Per la prima volta nella storia, al raggiungimento della vetta del K2, la seconda montagna più alta del mondo.

La via seguita fu lo Sperone degli Abruzzi. Un contributo fondamentale fu fornito da Walter Bonatti e Amir Mahdi che, con un’impresa senza precedenti e affrontando il rischio della morte in un forzato bivacco notturno a oltre 8.100 metri, trasportarono a Compagnoni e a Lacedelli le bombole d’ossigeno rivelatesi poi essenziali al compimento della missione.

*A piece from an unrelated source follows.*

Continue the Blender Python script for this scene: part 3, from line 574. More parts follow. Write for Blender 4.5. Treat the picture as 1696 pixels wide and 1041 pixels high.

La spedizione iniziò tragicamente con la morte di Mario Puchoz (guida di Courmayeur) colpito da edema polmonare. L’insistenza di Desio nel continuare le operazioni finì creò una spaccatura tra il capo spedizione e il gruppo di alpinisti, soprattutto il cosiddetto “gruppo di testa”, composto da Compagnoni, Lacedelli, Walter Bonatti, Erich Abram e Ubaldo Rey.

Abram, Bonatti e Rey fecero il grosso del lavoro di messa in opera delle corde fisse sulla cosiddetta Piramide Nera, la difficile zona rocciosa poco sotto i 7.000 metri che contiene il famoso Camino Bill.

Da un campo situato poco sopra la spalla, a 8.050 metri, Compagnoni e Lacedelli attaccarono la salita finale, resa ancora più difficile dall’esaurimento delle bombole d’ossigeno poco sotto la vetta.

Al rientro gli alpinisti erano in condizioni psicofisiche difficili, e Compagnoni riportò gravi congelamenti alle mani.

Una volta rientrari in Italia si scatenarono polemiche sul mancato inserimento nella relazione ufficiale di Ardito Desio dell’episodio di cui furono protagonisti Bonatti e l’hunza Mahdi.

I due, dopo aver portato vicino al campo finale le bombole d’ossigeno per Lacedelli e Compagnoni, non trovarono all’appuntamento i compagni e furono costretto a bivaccare all’aperto a quasi 8.000 metri.